Type again, exactly, the lines below from the start through the line that includes "sc.view_settings.exposure = 0.0;".
═══ Data lines ═══
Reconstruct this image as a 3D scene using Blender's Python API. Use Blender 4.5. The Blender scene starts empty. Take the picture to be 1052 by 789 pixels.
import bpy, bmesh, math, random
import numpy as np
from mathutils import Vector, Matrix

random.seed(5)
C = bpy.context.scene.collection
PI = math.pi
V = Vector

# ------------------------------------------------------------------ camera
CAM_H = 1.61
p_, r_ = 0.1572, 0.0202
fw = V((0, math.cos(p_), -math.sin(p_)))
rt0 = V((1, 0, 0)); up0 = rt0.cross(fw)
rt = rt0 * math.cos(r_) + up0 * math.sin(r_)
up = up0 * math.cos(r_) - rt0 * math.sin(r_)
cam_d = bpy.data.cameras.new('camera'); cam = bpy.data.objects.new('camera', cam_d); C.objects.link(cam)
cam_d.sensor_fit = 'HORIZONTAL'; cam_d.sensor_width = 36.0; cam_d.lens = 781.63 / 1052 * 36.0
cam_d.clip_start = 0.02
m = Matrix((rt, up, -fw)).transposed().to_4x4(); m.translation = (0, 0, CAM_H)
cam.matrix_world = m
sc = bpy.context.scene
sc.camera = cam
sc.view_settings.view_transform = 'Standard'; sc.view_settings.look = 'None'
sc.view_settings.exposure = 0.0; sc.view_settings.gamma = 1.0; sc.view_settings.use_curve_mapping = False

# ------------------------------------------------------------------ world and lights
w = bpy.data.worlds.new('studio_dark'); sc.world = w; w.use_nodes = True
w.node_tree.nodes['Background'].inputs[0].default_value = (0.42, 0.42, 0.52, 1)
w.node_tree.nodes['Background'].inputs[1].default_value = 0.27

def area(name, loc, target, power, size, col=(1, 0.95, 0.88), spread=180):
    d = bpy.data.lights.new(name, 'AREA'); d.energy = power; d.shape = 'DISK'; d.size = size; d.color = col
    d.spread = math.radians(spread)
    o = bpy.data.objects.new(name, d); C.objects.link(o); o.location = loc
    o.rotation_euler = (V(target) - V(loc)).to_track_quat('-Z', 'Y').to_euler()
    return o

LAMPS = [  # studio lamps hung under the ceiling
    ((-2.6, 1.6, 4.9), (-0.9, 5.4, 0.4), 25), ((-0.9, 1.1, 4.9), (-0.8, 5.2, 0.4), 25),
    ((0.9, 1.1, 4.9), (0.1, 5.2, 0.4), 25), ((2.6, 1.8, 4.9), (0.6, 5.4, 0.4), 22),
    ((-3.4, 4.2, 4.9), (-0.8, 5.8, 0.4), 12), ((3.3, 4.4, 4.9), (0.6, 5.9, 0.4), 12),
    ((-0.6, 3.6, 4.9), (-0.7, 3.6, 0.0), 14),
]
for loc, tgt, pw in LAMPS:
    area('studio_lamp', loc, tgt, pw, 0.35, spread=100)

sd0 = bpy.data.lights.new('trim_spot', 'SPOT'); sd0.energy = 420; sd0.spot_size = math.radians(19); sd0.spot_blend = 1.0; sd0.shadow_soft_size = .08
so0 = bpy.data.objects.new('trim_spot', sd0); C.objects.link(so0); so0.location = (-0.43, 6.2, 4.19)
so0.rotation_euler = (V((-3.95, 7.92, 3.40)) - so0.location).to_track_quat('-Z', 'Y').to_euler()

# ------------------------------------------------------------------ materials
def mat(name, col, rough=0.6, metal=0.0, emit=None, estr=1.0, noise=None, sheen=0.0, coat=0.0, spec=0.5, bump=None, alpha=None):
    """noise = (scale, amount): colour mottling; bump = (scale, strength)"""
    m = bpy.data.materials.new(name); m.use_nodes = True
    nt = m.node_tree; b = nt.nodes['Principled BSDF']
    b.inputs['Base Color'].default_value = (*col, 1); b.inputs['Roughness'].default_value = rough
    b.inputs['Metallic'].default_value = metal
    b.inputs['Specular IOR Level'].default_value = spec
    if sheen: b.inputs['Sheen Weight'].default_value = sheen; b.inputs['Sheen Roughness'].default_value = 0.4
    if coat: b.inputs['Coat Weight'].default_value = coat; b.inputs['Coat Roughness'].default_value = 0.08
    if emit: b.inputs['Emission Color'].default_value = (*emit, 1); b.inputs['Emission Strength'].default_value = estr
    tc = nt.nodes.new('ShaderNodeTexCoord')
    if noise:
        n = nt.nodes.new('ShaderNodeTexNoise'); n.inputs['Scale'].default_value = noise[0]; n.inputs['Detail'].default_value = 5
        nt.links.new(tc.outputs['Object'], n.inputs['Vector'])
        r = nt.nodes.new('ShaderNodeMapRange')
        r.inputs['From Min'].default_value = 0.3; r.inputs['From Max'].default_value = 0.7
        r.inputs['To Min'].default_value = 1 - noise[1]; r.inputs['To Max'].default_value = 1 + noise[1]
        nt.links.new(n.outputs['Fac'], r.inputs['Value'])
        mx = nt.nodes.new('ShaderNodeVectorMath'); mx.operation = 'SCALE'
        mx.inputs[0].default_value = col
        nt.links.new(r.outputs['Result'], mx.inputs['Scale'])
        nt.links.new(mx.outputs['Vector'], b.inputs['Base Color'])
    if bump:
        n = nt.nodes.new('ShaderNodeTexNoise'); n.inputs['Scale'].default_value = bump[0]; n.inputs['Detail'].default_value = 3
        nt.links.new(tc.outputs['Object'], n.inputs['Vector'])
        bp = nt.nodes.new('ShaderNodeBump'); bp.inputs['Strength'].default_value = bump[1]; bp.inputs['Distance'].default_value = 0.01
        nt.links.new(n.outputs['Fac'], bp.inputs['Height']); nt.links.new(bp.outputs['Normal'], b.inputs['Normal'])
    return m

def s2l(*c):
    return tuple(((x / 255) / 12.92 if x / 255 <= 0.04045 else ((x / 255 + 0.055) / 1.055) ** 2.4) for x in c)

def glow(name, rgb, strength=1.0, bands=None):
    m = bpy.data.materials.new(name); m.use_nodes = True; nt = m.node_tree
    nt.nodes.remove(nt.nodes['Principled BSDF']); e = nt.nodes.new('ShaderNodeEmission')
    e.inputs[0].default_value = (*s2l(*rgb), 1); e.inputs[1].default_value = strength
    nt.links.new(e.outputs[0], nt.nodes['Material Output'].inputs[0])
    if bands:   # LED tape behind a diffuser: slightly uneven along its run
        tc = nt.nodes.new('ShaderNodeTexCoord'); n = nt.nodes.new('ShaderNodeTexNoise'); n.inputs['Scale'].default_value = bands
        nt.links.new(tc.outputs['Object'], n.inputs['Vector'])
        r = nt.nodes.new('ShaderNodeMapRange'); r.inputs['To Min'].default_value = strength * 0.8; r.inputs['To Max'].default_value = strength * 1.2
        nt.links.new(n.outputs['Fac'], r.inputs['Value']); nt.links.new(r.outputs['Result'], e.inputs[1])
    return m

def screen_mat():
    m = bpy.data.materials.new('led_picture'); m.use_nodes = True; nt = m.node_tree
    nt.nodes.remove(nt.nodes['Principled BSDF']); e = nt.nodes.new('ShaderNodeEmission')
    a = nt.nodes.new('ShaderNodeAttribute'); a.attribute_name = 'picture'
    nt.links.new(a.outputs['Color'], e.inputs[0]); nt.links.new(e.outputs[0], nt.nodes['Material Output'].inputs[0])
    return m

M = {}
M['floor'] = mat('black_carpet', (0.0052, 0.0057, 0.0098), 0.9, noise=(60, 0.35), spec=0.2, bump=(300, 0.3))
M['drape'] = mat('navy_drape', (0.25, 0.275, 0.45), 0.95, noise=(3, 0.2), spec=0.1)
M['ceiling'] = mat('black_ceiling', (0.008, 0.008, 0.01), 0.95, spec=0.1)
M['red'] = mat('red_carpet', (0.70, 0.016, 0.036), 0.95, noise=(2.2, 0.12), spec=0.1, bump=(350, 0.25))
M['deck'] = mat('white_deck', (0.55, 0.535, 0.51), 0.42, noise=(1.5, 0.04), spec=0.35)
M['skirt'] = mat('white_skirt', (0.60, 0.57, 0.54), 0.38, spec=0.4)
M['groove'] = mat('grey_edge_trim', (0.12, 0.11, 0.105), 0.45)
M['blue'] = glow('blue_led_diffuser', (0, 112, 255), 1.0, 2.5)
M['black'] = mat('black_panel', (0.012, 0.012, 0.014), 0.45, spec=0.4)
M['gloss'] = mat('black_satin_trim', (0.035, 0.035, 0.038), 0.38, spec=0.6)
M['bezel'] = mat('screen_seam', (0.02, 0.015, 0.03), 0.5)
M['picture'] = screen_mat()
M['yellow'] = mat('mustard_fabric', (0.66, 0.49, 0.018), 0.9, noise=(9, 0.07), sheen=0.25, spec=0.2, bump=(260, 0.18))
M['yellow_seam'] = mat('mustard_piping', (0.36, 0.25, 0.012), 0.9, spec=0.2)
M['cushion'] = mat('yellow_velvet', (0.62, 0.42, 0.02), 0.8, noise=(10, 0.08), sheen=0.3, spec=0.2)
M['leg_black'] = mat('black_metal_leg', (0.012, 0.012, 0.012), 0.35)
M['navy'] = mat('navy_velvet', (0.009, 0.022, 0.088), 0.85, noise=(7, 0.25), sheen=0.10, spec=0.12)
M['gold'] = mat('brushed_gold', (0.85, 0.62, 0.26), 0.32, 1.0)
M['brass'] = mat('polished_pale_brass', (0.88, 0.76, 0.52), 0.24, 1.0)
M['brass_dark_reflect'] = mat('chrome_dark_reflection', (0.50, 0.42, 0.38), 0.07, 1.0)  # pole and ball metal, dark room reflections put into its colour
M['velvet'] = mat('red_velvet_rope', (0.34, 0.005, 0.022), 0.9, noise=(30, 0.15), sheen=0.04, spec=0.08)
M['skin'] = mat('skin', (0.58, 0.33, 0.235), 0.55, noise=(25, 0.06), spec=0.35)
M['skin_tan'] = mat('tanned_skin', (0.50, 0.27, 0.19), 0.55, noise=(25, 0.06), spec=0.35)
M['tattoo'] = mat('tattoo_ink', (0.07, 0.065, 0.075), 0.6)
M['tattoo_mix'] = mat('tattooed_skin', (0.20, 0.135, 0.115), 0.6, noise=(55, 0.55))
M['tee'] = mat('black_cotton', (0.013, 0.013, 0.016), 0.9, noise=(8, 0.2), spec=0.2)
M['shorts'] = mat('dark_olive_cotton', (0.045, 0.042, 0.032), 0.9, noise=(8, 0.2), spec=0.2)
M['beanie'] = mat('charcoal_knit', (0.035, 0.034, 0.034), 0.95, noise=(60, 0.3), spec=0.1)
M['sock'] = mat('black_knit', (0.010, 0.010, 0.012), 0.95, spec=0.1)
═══
**Result for this exercise**
Reconstruct this image as a 3D scene using Blender's Python API. Use Blender 4.5. The Blender scene starts empty. Take the picture to be 1052 by 789 pixels.
import bpy, bmesh, math, random
import numpy as np
from mathutils import Vector, Matrix

random.seed(5)
C = bpy.context.scene.collection
PI = math.pi
V = Vector

# ------------------------------------------------------------------ camera
CAM_H = 1.61
p_, r_ = 0.1572, 0.0202
fw = V((0, math.cos(p_), -math.sin(p_)))
rt0 = V((1, 0, 0)); up0 = rt0.cross(fw)
rt = rt0 * math.cos(r_) + up0 * math.sin(r_)
up = up0 * math.cos(r_) - rt0 * math.sin(r_)
cam_d = bpy.data.cameras.new('camera'); cam = bpy.data.objects.new('camera', cam_d); C.objects.link(cam)
cam_d.sensor_fit = 'HORIZONTAL'; cam_d.sensor_width = 36.0; cam_d.lens = 781.63 / 1052 * 36.0
cam_d.clip_start = 0.02
m = Matrix((rt, up, -fw)).transposed().to_4x4(); m.translation = (0, 0, CAM_H)
cam.matrix_world = m
sc = bpy.context.scene
sc.camera = cam
sc.view_settings.view_transform = 'Standard'; sc.view_settings.look = 'None'
sc.view_settings.exposure = 0.0; sc.view_settings.gamma = 1.0; sc.view_settings.use_curve_mapping = False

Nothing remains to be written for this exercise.